Dataset excerpt:
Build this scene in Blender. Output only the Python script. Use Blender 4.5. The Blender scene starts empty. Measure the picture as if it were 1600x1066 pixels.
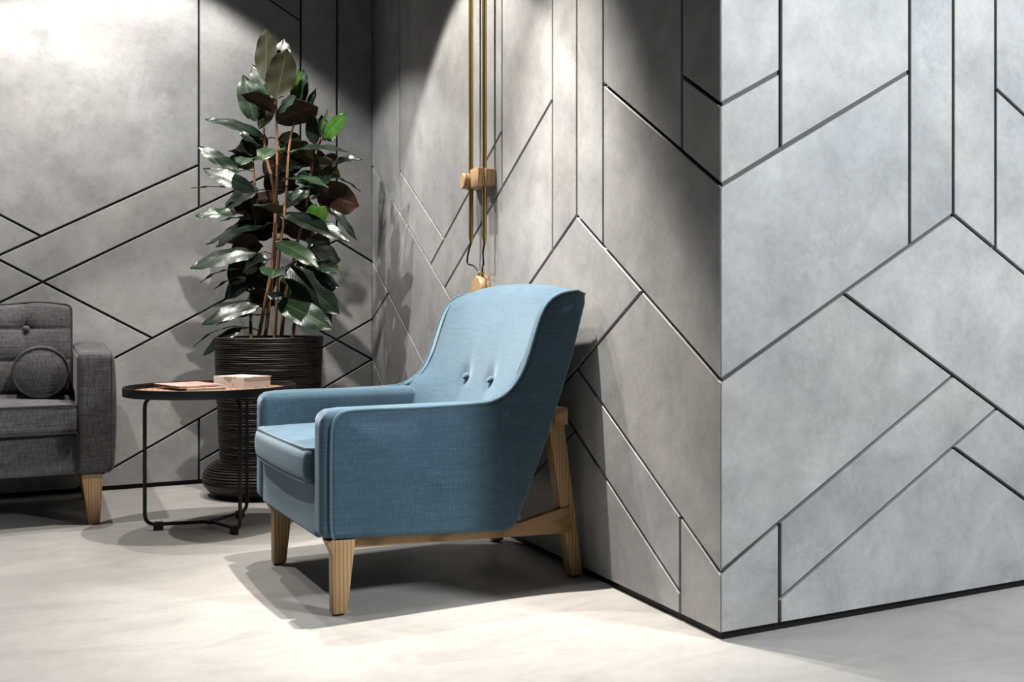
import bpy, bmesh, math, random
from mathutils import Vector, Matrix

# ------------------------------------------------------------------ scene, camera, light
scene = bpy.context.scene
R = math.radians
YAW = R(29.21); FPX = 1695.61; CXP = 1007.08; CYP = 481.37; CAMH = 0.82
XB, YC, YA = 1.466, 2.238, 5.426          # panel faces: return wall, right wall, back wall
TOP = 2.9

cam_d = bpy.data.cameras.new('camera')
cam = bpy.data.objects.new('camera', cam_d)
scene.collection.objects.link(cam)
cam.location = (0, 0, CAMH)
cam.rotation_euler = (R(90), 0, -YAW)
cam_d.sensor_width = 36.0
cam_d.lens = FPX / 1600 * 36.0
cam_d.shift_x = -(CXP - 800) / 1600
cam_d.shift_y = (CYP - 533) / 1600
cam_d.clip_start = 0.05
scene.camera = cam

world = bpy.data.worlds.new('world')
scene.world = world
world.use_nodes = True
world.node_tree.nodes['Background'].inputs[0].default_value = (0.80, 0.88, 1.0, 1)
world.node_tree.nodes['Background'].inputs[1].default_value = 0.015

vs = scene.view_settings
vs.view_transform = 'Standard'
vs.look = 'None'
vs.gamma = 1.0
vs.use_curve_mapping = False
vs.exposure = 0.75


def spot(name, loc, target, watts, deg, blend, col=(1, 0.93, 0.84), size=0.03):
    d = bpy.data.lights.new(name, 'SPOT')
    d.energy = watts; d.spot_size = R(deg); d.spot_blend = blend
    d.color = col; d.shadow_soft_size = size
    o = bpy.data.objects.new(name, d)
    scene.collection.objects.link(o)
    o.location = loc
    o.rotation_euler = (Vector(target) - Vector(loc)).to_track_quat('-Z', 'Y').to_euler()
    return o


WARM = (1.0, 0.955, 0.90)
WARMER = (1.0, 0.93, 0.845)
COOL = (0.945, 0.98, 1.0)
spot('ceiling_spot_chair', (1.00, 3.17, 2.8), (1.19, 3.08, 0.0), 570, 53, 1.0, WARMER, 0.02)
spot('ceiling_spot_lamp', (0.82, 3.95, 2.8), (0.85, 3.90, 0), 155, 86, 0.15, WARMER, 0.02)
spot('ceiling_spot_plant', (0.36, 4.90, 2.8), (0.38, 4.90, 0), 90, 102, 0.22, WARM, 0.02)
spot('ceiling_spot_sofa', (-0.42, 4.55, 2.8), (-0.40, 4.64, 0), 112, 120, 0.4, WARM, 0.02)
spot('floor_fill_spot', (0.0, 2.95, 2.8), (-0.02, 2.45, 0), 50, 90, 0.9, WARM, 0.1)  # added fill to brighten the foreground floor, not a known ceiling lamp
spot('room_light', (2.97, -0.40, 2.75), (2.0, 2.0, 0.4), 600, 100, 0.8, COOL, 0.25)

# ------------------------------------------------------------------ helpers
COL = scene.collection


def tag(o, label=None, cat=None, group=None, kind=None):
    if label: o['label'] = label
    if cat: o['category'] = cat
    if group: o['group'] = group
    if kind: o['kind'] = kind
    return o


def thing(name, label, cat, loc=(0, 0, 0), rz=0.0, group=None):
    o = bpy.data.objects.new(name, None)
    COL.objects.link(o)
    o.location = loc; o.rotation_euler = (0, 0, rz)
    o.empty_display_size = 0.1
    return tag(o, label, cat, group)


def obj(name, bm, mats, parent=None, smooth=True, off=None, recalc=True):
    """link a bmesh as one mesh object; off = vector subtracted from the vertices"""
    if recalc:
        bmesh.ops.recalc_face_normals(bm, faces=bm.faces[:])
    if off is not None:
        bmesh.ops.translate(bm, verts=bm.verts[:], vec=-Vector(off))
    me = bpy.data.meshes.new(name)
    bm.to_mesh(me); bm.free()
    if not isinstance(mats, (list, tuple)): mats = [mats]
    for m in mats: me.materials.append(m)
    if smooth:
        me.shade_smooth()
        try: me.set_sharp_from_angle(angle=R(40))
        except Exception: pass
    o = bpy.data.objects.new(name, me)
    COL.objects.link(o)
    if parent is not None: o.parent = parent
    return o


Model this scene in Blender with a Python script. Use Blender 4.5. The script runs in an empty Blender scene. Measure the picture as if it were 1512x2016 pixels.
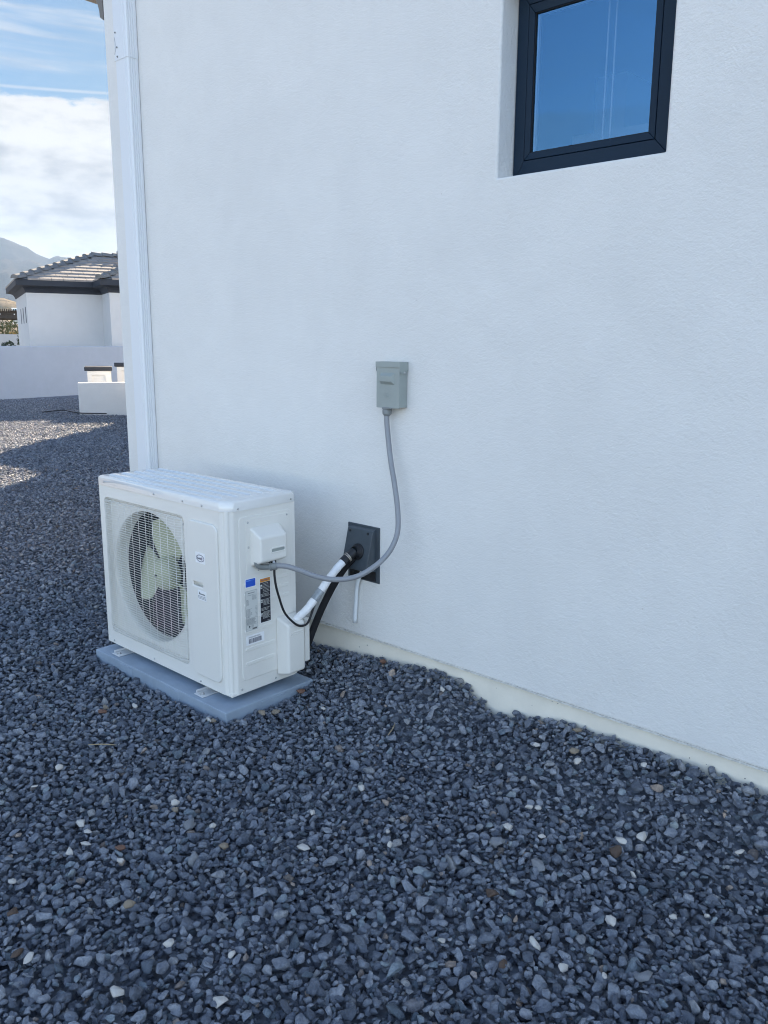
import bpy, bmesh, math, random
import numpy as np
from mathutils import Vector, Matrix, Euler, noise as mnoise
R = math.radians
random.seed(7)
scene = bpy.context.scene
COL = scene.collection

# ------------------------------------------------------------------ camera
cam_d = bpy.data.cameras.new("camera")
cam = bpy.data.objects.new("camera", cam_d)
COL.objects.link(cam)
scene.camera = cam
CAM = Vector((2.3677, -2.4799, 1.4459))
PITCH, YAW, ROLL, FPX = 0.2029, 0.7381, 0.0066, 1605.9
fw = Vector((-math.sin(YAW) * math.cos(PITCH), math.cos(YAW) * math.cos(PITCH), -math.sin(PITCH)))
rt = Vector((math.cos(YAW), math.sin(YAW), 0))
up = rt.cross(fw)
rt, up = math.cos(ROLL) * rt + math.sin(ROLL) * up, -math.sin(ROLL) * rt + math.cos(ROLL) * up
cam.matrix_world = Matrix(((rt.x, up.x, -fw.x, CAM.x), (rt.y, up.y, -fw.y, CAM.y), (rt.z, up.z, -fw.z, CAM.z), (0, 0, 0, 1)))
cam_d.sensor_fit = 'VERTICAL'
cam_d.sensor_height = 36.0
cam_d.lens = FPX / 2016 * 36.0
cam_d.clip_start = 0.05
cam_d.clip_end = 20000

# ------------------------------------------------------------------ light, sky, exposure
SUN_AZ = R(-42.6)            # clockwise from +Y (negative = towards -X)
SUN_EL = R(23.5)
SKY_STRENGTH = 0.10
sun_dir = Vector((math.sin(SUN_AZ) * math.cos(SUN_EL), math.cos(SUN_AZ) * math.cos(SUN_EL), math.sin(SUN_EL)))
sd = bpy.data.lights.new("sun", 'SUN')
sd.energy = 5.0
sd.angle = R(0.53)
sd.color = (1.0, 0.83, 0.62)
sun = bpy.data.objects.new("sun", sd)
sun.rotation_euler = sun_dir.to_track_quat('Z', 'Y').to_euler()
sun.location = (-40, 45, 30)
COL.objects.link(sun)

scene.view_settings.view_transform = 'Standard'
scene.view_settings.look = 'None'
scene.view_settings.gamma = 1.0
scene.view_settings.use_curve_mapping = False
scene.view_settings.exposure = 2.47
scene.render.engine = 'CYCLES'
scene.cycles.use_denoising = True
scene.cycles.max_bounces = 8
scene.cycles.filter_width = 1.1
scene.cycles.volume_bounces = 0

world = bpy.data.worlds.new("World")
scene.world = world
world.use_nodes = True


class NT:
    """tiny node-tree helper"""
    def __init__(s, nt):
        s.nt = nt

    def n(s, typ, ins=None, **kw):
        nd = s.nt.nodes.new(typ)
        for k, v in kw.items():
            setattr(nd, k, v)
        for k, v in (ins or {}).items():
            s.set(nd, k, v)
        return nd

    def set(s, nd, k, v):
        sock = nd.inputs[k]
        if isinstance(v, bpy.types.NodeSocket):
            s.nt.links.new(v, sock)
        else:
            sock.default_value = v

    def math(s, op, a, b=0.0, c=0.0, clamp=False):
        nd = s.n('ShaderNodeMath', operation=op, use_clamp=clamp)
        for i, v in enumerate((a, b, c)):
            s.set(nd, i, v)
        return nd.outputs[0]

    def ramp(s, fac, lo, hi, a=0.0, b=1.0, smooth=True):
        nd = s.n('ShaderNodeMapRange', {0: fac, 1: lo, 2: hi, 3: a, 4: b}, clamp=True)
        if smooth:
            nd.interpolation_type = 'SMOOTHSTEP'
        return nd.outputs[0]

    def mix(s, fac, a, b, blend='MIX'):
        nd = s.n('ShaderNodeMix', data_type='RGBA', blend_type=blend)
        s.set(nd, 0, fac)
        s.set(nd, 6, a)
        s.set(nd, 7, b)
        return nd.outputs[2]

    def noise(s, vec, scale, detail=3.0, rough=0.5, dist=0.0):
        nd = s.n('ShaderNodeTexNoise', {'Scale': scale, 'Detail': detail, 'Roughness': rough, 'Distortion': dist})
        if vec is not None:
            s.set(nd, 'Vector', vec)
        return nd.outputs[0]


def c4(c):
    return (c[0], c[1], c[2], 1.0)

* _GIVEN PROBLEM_
Leave out the pictures and repeat exactly the lines from the start of the material through the line that contains "0.8, COOL, 0.25)", both included.

* _FULL ANSWER_
Build this scene in Blender. Output only the Python script. Use Blender 4.5. The Blender scene starts empty. Measure the picture as if it were 1600x1066 pixels.
import bpy, bmesh, math, random
from mathutils import Vector, Matrix

# ------------------------------------------------------------------ scene, camera, light
scene = bpy.context.scene
R = math.radians
YAW = R(29.21); FPX = 1695.61; CXP = 1007.08; CYP = 481.37; CAMH = 0.82
XB, YC, YA = 1.466, 2.238, 5.426          # panel faces: return wall, right wall, back wall
TOP = 2.9

cam_d = bpy.data.cameras.new('camera')
cam = bpy.data.objects.new('camera', cam_d)
scene.collection.objects.link(cam)
cam.location = (0, 0, CAMH)
cam.rotation_euler = (R(90), 0, -YAW)
cam_d.sensor_width = 36.0
cam_d.lens = FPX / 1600 * 36.0
cam_d.shift_x = -(CXP - 800) / 1600
cam_d.shift_y = (CYP - 533) / 1600
cam_d.clip_start = 0.05
scene.camera = cam

world = bpy.data.worlds.new('world')
scene.world = world
world.use_nodes = True
world.node_tree.nodes['Background'].inputs[0].default_value = (0.80, 0.88, 1.0, 1)
world.node_tree.nodes['Background'].inputs[1].default_value = 0.015

vs = scene.view_settings
vs.view_transform = 'Standard'
vs.look = 'None'
vs.gamma = 1.0
vs.use_curve_mapping = False
vs.exposure = 0.75


def spot(name, loc, target, watts, deg, blend, col=(1, 0.93, 0.84), size=0.03):
    d = bpy.data.lights.new(name, 'SPOT')
    d.energy = watts; d.spot_size = R(deg); d.spot_blend = blend
    d.color = col; d.shadow_soft_size = size
    o = bpy.data.objects.new(name, d)
    scene.collection.objects.link(o)
    o.location = loc
    o.rotation_euler = (Vector(target) - Vector(loc)).to_track_quat('-Z', 'Y').to_euler()
    return o


WARM = (1.0, 0.955, 0.90)
WARMER = (1.0, 0.93, 0.845)
COOL = (0.945, 0.98, 1.0)
spot('ceiling_spot_chair', (1.00, 3.17, 2.8), (1.19, 3.08, 0.0), 570, 53, 1.0, WARMER, 0.02)
spot('ceiling_spot_lamp', (0.82, 3.95, 2.8), (0.85, 3.90, 0), 155, 86, 0.15, WARMER, 0.02)
spot('ceiling_spot_plant', (0.36, 4.90, 2.8), (0.38, 4.90, 0), 90, 102, 0.22, WARM, 0.02)
spot('ceiling_spot_sofa', (-0.42, 4.55, 2.8), (-0.40, 4.64, 0), 112, 120, 0.4, WARM, 0.02)
spot('floor_fill_spot', (0.0, 2.95, 2.8), (-0.02, 2.45, 0), 50, 90, 0.9, WARM, 0.1)  # added fill to brighten the foreground floor, not a known ceiling lamp
spot('room_light', (2.97, -0.40, 2.75), (2.0, 2.0, 0.4), 600, 100, 0.8, COOL, 0.25)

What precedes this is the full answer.